## Set problem
Count every line of these entries that holds the word "Write", and reply with the number only.

## Raw records
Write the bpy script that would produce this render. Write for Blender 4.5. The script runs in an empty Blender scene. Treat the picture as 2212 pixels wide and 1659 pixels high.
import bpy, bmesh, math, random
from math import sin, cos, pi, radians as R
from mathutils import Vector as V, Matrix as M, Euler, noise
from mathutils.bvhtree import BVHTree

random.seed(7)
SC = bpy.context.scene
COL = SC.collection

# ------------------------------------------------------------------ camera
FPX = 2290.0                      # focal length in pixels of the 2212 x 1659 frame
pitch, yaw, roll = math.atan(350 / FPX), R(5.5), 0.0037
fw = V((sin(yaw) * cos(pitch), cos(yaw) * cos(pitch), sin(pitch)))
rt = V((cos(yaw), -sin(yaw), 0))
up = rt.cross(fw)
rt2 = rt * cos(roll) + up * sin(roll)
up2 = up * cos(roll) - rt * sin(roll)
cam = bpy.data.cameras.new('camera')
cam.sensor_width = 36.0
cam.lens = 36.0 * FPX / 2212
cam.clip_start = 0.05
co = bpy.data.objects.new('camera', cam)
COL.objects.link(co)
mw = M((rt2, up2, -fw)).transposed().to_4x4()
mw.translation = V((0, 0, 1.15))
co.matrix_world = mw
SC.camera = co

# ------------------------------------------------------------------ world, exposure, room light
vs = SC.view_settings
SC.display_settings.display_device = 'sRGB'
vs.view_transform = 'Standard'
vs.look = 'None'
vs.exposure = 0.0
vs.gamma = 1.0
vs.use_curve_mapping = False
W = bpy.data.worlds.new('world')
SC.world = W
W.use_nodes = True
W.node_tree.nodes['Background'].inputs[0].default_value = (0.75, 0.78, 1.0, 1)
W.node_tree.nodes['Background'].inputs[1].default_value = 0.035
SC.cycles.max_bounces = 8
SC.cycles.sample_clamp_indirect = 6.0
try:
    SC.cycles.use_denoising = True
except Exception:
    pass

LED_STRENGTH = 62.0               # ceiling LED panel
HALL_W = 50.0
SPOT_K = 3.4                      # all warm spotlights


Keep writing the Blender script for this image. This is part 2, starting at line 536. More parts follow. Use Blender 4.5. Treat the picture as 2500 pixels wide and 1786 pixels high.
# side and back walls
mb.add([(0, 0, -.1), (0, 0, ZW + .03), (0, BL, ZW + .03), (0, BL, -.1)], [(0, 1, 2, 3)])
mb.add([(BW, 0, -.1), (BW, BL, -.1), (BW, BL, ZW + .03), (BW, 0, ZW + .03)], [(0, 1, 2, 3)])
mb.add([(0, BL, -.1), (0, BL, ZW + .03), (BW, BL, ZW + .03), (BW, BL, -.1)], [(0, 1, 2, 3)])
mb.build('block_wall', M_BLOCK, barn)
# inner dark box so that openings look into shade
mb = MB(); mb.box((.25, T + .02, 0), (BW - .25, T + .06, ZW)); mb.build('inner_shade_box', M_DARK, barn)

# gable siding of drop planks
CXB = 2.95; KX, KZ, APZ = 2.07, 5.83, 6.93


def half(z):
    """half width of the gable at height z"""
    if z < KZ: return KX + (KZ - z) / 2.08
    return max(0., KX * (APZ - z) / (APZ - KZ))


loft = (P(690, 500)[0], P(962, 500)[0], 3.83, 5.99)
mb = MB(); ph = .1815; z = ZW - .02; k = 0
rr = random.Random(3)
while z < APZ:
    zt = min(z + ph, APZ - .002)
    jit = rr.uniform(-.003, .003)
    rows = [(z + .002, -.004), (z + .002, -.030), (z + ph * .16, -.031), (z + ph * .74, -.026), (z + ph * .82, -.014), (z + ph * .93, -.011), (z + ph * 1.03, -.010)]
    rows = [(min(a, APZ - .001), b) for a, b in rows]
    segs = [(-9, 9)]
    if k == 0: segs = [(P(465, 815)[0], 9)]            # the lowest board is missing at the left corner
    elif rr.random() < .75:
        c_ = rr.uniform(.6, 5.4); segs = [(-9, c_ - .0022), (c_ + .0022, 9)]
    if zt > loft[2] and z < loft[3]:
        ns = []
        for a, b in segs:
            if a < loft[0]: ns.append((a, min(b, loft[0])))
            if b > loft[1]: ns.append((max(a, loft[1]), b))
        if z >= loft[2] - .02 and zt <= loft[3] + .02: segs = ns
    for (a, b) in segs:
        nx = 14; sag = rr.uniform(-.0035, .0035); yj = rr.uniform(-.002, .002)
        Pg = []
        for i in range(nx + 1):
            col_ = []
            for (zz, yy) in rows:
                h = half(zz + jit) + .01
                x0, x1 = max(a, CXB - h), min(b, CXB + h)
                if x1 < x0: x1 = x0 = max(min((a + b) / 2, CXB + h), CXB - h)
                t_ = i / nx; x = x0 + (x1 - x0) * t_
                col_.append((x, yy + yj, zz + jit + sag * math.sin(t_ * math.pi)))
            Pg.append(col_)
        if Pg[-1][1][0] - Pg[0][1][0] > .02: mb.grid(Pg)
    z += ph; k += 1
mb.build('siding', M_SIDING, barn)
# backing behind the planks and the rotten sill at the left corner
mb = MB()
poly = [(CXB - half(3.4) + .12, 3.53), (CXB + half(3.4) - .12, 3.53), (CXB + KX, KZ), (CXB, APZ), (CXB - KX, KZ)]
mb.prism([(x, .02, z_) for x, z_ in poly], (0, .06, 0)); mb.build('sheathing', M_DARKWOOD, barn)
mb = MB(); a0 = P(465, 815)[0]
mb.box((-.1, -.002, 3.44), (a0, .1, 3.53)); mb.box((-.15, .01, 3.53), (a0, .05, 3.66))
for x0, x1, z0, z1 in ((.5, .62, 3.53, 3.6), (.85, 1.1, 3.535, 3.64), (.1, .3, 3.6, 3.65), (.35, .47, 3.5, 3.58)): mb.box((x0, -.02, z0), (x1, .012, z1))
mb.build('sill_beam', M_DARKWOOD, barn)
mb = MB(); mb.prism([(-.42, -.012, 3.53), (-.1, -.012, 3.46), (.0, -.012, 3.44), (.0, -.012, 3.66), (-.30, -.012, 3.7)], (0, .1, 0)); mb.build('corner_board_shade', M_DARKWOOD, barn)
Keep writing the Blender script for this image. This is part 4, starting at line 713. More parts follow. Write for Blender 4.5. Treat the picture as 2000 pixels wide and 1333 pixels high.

## Result of the task
2